begin

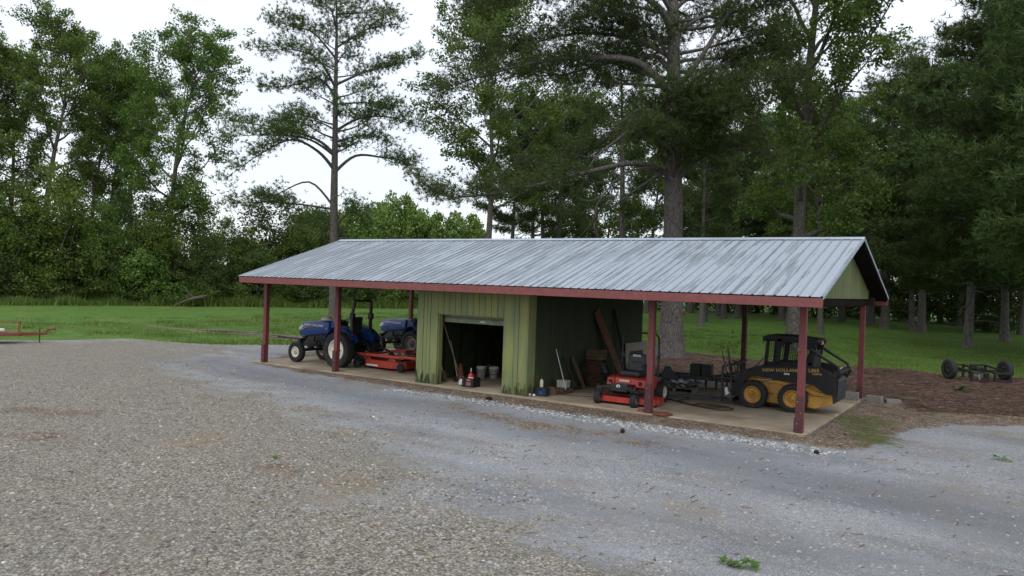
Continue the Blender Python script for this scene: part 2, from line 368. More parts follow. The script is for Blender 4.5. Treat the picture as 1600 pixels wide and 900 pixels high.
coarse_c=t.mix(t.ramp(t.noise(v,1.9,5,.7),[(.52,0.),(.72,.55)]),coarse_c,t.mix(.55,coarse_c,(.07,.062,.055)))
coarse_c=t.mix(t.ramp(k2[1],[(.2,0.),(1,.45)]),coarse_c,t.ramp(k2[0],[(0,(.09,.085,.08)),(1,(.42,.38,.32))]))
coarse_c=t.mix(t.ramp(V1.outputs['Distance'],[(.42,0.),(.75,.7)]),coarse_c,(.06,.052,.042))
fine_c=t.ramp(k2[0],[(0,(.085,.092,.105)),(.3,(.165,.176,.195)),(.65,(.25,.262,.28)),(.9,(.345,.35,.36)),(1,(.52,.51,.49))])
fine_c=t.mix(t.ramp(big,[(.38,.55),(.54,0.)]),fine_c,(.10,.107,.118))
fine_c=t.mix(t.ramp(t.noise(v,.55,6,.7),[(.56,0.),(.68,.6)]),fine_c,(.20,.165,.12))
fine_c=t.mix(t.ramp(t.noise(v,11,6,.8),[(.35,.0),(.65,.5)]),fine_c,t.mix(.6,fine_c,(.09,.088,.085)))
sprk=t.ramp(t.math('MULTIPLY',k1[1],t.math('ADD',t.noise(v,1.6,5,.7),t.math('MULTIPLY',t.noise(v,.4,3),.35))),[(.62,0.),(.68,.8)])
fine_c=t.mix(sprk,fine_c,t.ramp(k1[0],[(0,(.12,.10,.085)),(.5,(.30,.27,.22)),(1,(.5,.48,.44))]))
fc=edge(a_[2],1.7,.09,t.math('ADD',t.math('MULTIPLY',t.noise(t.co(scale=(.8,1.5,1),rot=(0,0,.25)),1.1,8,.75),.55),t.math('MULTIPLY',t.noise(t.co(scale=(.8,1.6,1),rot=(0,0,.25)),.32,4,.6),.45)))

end
begin

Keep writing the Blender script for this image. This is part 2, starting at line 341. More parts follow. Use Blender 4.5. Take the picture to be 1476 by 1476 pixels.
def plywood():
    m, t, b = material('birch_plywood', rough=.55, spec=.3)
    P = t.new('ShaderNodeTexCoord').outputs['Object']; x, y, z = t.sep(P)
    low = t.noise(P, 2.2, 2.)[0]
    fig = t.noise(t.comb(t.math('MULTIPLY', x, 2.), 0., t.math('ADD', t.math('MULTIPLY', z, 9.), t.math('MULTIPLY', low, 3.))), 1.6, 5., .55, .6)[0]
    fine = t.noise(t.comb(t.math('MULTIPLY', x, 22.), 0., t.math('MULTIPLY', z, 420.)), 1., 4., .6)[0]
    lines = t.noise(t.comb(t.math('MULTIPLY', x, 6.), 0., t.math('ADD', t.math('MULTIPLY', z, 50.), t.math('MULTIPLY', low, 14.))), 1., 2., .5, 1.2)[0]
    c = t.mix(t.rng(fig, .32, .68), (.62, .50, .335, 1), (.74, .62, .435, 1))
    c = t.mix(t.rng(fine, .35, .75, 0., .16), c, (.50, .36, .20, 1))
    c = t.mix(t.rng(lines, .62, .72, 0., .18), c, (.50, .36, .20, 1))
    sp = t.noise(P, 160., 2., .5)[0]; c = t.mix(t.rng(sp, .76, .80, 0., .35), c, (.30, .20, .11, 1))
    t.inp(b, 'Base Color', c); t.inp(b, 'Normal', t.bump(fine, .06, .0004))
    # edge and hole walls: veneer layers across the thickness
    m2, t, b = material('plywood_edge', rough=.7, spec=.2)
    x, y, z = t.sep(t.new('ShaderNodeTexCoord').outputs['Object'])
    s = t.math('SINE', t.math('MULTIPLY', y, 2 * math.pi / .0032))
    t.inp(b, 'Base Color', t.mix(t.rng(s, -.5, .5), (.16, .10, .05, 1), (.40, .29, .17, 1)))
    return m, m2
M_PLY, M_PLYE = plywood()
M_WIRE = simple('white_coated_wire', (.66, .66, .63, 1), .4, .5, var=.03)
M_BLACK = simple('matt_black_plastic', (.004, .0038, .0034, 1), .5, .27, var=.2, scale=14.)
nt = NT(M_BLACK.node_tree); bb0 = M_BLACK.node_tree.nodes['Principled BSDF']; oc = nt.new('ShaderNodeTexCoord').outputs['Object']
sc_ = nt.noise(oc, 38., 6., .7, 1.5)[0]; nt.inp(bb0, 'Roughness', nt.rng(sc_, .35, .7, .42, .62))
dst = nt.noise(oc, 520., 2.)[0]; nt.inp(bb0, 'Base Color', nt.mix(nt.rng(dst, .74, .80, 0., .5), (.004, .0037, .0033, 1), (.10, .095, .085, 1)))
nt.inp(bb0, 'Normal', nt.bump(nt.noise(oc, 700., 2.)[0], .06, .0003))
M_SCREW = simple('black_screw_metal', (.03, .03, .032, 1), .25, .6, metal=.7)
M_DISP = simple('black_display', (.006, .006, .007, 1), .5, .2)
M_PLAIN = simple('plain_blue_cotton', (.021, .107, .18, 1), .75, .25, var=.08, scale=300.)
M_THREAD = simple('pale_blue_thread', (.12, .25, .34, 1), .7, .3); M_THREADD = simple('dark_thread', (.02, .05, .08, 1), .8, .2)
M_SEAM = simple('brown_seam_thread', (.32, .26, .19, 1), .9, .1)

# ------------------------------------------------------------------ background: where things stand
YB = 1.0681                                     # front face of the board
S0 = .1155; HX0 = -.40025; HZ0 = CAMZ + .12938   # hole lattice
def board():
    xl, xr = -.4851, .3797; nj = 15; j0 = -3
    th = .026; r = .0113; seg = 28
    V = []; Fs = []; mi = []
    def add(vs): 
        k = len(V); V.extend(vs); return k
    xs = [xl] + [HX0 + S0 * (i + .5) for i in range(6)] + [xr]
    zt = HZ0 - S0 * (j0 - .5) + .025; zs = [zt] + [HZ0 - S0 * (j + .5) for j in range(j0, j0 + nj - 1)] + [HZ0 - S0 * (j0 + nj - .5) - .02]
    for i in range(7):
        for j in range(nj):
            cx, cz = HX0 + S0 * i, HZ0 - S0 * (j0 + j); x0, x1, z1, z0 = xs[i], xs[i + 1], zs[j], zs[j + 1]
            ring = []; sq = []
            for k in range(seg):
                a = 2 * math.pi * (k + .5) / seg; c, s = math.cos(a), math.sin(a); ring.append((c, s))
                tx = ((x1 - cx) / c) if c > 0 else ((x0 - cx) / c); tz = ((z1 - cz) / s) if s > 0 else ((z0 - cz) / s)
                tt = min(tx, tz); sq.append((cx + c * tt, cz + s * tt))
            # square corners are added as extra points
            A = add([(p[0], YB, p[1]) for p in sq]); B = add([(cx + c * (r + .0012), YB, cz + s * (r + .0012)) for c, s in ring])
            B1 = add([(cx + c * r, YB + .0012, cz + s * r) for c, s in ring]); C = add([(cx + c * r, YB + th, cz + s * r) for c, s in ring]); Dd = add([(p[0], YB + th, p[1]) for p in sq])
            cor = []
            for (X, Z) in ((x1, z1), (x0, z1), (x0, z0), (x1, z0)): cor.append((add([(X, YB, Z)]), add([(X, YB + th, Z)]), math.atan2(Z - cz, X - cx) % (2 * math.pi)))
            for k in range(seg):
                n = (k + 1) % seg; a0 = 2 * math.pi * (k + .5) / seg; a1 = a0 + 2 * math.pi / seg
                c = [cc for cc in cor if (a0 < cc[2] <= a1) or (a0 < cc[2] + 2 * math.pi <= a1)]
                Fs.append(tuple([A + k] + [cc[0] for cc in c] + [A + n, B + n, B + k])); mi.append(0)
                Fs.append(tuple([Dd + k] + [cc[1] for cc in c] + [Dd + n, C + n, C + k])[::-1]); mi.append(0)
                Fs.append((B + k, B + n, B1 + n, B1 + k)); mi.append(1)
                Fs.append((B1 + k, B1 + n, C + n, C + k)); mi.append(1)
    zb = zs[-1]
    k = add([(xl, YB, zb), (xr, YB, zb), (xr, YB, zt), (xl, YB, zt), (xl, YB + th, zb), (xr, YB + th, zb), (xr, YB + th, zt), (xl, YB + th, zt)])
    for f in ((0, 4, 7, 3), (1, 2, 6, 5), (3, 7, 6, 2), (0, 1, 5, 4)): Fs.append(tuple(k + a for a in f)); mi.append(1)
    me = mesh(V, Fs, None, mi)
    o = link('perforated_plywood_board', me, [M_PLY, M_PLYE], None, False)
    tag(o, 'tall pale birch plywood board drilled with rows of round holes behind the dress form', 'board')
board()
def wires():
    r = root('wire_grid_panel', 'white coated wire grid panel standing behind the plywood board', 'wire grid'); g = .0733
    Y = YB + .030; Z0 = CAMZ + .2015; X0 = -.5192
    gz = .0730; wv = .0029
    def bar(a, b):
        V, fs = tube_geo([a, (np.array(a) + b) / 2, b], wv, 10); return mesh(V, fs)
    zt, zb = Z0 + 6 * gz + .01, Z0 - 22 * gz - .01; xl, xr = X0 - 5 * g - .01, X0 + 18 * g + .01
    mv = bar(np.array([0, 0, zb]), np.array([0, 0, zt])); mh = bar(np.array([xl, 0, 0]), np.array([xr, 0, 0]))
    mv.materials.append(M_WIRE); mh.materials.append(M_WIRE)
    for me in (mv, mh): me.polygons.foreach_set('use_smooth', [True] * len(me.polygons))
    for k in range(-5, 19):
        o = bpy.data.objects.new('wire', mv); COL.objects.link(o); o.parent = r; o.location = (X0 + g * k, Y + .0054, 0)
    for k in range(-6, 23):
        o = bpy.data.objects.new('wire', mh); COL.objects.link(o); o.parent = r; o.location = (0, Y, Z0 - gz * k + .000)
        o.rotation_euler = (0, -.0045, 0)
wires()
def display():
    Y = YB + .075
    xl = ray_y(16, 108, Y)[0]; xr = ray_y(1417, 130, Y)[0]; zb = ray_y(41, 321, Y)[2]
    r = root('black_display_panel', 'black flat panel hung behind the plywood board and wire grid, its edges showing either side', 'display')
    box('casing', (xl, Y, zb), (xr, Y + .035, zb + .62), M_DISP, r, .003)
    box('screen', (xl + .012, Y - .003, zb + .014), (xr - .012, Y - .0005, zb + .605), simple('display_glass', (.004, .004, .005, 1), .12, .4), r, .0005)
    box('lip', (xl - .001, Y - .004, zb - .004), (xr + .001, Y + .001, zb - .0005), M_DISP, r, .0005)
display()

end

◆ **Required work**: From the records above, pull out each line that has "Blender".

◆ **Complete response**:
Continue the Blender Python script for this scene: part 2, from line 368. More parts follow. The script is for Blender 4.5. Treat the picture as 1600 pixels wide and 900 pixels high.
Keep writing the Blender script for this image. This is part 2, starting at line 341. More parts follow. Use Blender 4.5. Take the picture to be 1476 by 1476 pixels.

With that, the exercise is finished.